For Whom The City Lights Glow

I'm pleased to offer a guest post by the ever lovely Slouching Mom. After reading her thoughts about her BlogHer experiences it moved me enough to ask for more. She's written quite beautifully about another view from our recent weekend.

I didn’t know San Francisco would be so cold a place. And I don’t mean the kind of cold you can combat by pulling on a sweater.

I stepped out of the taxi onto a crowded sidewalk in front of the swank hotel that had promised me a Heavenly Bed. (Later that day I’d discover that the bed in my room WAS heavenly. I don’t know what the management has done to achieve beds like that. I wanted to take it home with me.)

The sidewalk was jammed with people, people coming, people going, people sightseeing. And with someone who was neither coming nor going, who was most definitely not taking in the sights. He was sleeping. Or perhaps just closing his eyes against his own reality. His arms and legs were curled protectively around his chest. For warmth, for privacy, maybe for both. He was pressed as close to the wall of the hotel as he could get, but still, people were stepping over him.

Stepping over him.

I thought, How could people be so oblivious to their surroundings that they could walk over another human being? Without even hesitating? What does that say about how they overvalue their own lives and preoccupations? Because, don’t you know, they have places to go. And he so obviously doesn’t. No, from the looks of him, it’s been a long time since he had somewhere to go. A long time since he slept in anything resembling a Heavenly Bed.

You’ll think I’m naïve. But I’m not. I grew up in New York City in the seventies. Those were some of the worst years for the Big Apple’s homeless. Since then, New York has handled the problem of its homeless with clumsy but well-meaning hands. Things aren’t perfect there. Yet they are better, by a long shot, than they were when I was a kid.

Why can’t the same be said of San Francisco?

I wasn’t sure until the second day of the conference whether what I had witnessed at the entrance to the hotel was just an isolated event, however distressing.

That’s when I went to dinner a few blocks from the hotel.

And found that – if you looked – there were lots of people sleeping on sidewalks. Or sometimes, sitting up or standing. As human beings, even the homeless, will do.

One man was rather jovially trying to assist all the lost tourists. Your hotel?, he’d shout. The hotels are over there! And he’d point left where a group of befuddled tourists had just decided to try right.

He was not misleading anyone. He knew these streets.

But instead of thank you’s he received withering, or fearful, or angry stares from people so far out of their comfort zones they might as well have been on the moon. That group of tourists? They went right. Idiots, I thought. Was I being uncharitable? You decide.

I thanked him on their behalf. I figured someone ought to acknowledge him.

No problem, darlin’, he replied. I like to get people where they need to go. Used to be a bus driver, y’know.
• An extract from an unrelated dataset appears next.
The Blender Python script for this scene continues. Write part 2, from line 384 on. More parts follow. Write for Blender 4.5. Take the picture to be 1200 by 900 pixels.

I wanted to stop right there and stay awhile. Find out why he wasn’t still a bus driver. I was sure that he’d been an excellent driver. Why had he ended up here, there, everywhere, nowhere?

But I couldn’t stop. I had somewhere to be, you see.

Later that evening, as I lay in my Heavenly Bed, it was not the doings at the conference that kept me awake.

It was the man who used to be a bus driver, who for all I knew had slept in a Heavenly Bed himself, in a life so far removed from his life of today that it might as well have been another life altogether.

Who sixteen stories below me was surely tossing and turning as well, trying to find the elusive sweet spot, the spot where the concrete didn’t rub painfully against his limbs, his back, his head.

I finally fell asleep, high above him, the lights of San Francisco twinkling, beckoning me through the sheer curtains on the windows in my hotel room.

But those beautiful city lights? The tragedy is that they beckon only some of us. For the rest of us, they’re just one more hindrance to falling asleep.